Вместо заключения автор помещает еще один мини-очерк, под названием «"Советское" неокантианство?» Появление этой темы — достаточно смелый, но вполне оправданный и закономерный шаг со стороны исследователя. Несмотря на его неоднозначное название, он свободен от какого-либо рода идеологического значения. Термин «советское» Н. А. Дмитриева вполне объективно заключила в кавычки, так как в данном случае подразумевалось выживание некоторых неокантианских идей — в основном эстетических, как менее идеологизированных, — под прессом тоталитарной марксистской
идеологии.
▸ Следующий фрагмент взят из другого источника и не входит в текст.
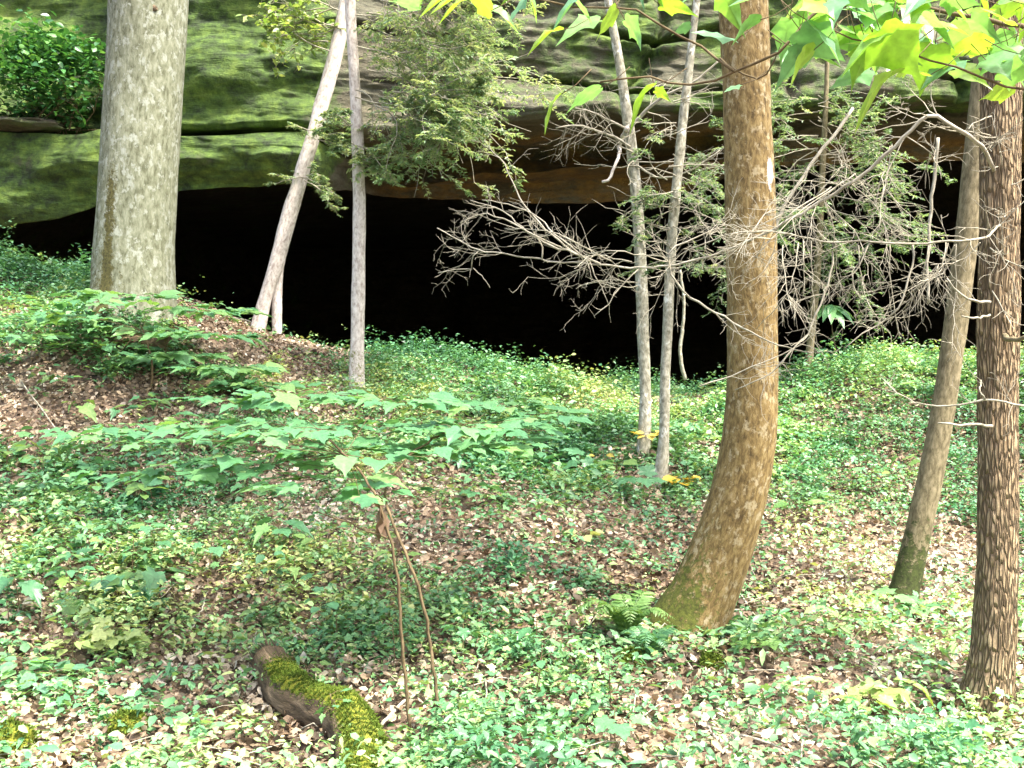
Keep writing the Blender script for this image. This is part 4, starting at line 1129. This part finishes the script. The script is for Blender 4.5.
lump(128, 728, .075, .07, .06, 'small lump of olive moss between herbs in the lower left', 'mossy_stone', 'stone', 'rot', 5, 1, furry=True)
lump(712, 668, .05, .05, .055, 'small mossy lump below the curved mossy foot', 'mossy_stone', 'stone', 'rot', 7, 1, furry=True)
lump(632, 668, .05, .05, .06, 'small dark mossy lump under the pale fern', 'mossy_stone', 'stone', 'rot', 9, 1, furry=True)
lump(22, 127, .55, .35, .085, 'flat grey green stone slab lying on the left rock ledge', 'flat_stone', 'stone', 'rock', 11, .35, Y=14.9)

def mossy_log():
    pix = [(268, 648, 5.55), (283, 672, 5.35), (300, 698, 5.15), (325, 722, 5.0), (345, 745, 4.85), (356, 775, 4.65), (364, 820, 4.3), (366, 900, 3.8), (360, 1000, 3.3)]
    root = thing('mossy_log', 'rotten fallen log thickly covered in yellow green moss in the lower left', 'log', P(*pix[0]))
    g = np.random.default_rng(8)
    pts = []
    for px, py, Y in pix:
        x = (px - 512) / F * Y
        pts.append([x, Y, gz(x, Y)[0] + .06])
    c = catmull(pts, 60)
    sides = 32
    rad = np.interp(np.linspace(0, 1, 60), [0, .15, .5, 1], [.085, .11, .105, .11])
    t = norm(np.gradient(c, axis=0)); u = norm(np.cross(t, [0, 0, 1.0])); v = np.cross(u, t)
    A, LL = np.meshgrid(np.arange(sides) / sides * 2 * np.pi, np.linspace(0, 2.4, 60))
    rest = np.stack([.09 * np.cos(A), .09 * np.sin(A), LL], -1).reshape(-1, 3)
    R = rad[:, None] * (1 + (fbm(rest * np.array([18, 18, 7]), 4, 3) * .32).reshape(A.shape))
    V = c[:, None] + R[..., None] * (u[:, None] * np.cos(A)[..., None] + v[:, None] * np.sin(A)[..., None])
    Vn = norm(V - c[:, None])
    b = MB(); i = np.arange(59)[:, None] * sides; j = np.arange(sides)[None]; jn = (j + 1) % sides
    b.add(V.reshape(-1, 3), [np.stack([i + j, i + jn, i + sides + jn, i + sides + j], -1).reshape(-1, 4), np.array([list(range(sides))])], .5, rest)
    b.build('wood', M['rot'], root, smooth=True, rest=True, extra={'moss': (.9 * sstep(-.05, .5, np.sin(A) - .6 * np.cos(A)) * sstep(.03, .2, LL)).ravel()})
    Vf, Nf = V.reshape(-1, 3), Vn.reshape(-1, 3)
    wgt = (sstep(-.1, .5, np.sin(A) - .6 * np.cos(A)) * sstep(.04, .25, LL) * (fbm(rest * 14, 2, 6).reshape(A.shape) > -.6)).ravel()
    n = 42000
    k = g.choice(len(Vf), n, p=wgt / wgt.sum())
    f = MB()
    f.place(T_LONG, Vf[k] + g.normal(0, .006, (n, 3)), frames(g.normal(0, 1, (n, 3)), Nf[k] + g.normal(0, .5, (n, 3))), g.uniform(.006, .015, n), np.clip(fbm(rest[k] * 9, 2, 3) * .6 + .5 + g.normal(0, .15, n), 0, 1))
    f.build('moss', M['moss'], root)
    s = MB()
    for kk in range(46):
        a_ = g.uniform(0, 6.28); rr = g.uniform(.01, .075)
        p0 = c[0] + u[0] * math.cos(a_) * rr + v[0] * math.sin(a_) * rr
        s.tube([p0 + t[0] * .05, p0, p0 - t[0] * g.uniform(.03, .15) + g.normal(0, .02, 3)], [.013, .010, .002], 5)
    s.build('splintered_end', M['rot'], root, rest=True, extra={'moss': np.zeros(s.n)})
mossy_log()

def low_log(px0, py0, px1, py1, r, label, seed, name='rotten_log', moss=.2):
    a_, c_ = gp(px0, py0), gp(px1, py1)
    b = MB()
    pts = catmull([a_, (a_ + c_) / 2 + np.array([0, 0, .02]), c_], 30); pts[:, 2] += r * .5
    b.tube(pts, r, 16)
    V = b.V[0]; b.V[0] = V + fbm(V * 9, 3, seed)[:, None] * r * .6
    return tag(b.build(name, M['rot'], smooth=True, rest=True, extra={'moss': np.full(b.n, moss)}), label, 'log')
low_log(95, 352, 168, 352, .10, 'dark rotten log half hidden under the low maple sapling leaves', 4)
low_log(190, 392, 245, 396, .07, 'dark stub of rotten wood right of the low maple sapling stem', 6)

sticks = [
    (190, 640, 208, 598, .006, 'thin pale twig standing up from the ground cover in the left foreground'),
    (735, 592, 775, 645, .007, 'dark straight stick leaning off the curved tree foot'),
    (878, 668, 888, 690, .016, 'short pale stick end in the litter between tan tree and furrowed trunk'),
    (640, 610, 700, 690, .005, 'thin grey twig lying below the curved tree'),
    (800, 622, 880, 612, .008, 'grey stick lying across litter left of the tan tree foot'),
    (60, 520, 140, 530, .012, 'grey fallen stick among seedlings on the left slope'),
    (365, 408, 400, 412, .02, 'pale tan piece of wood lying at the foot of the slender white tree'),
    (20, 385, 60, 440, .008, 'thin grey stick lying on the bare left slope'),
    (215, 285, 245, 272, .012, 'dry broken stick at the cave mouth left of the forked foot'),
    (235, 300, 262, 290, .009, 'dry grey twig on pale litter beside the forked foot'),
    (700, 735, 790, 760, .008, 'brown twig on the litter at the bottom edge'),
    (370, 745, 420, 700, .010, 'grey dead branch on the ground right of the mossy log')]
g = np.random.default_rng(66)
for x0, y0, x1, y1, r, lab in sticks:
    a_, c_ = gp(x0, y0), gp(x1, y1)
    mid = (a_ + c_) / 2 + g.normal(0, .015, 3)
    pts = catmull([a_, mid, c_], 16); pts[:, 2] = np.maximum(pts[:, 2], gz(pts[:, 0], pts[:, 1])) + .035
    pts[:, :2] += g.normal(0, .003, (16, 2))
    b = MB(); b.tube(pts, np.linspace(r, r * .6, 16), 7)
    for k in range(3):
        grow(b, pts[g.integers(4, 14)], norm(c_ - a_) + g.normal(0, .5, 3), .10, r * .4, 0, g)
    tag(finish(b, 'fallen_stick', None, 'twig'), lab, 'stick', 'sticks on the ground')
Речь в нем идет о Б. Фохте, А. Саккетти, М. Кагане, А. Топоркове, А. Чичерине, М. Рубинштейне, А. Лосеве, М. Бахтине и других философах, испытывавших в какой-либо степени влияние неокантианства на свои концепции и живших в Советской России.
Приятным дополнением к новому интересному исследованию Н. Дмитриевой является приложение, составленное из марбургских писем Г. О. Гордона к Б. А. Фохту.
Все перечисленное дает нам основание утверждать, что автором подготовлен оригинальный исследовательский историко-философский проект, в котором присутствует богатая источниковедческая база по истории неокантианства, вполне позволяющая назвать работу «энциклопедией неокантианской мысли в России». Несомненно, что данная книга будет достойным вкладом в сокровищницу кантоведения. В то же время многие вопросы остались без детальной проработки, многие сюжеты лишь едва намечены. И это можно считать предпосылкой того, что последует продолжение.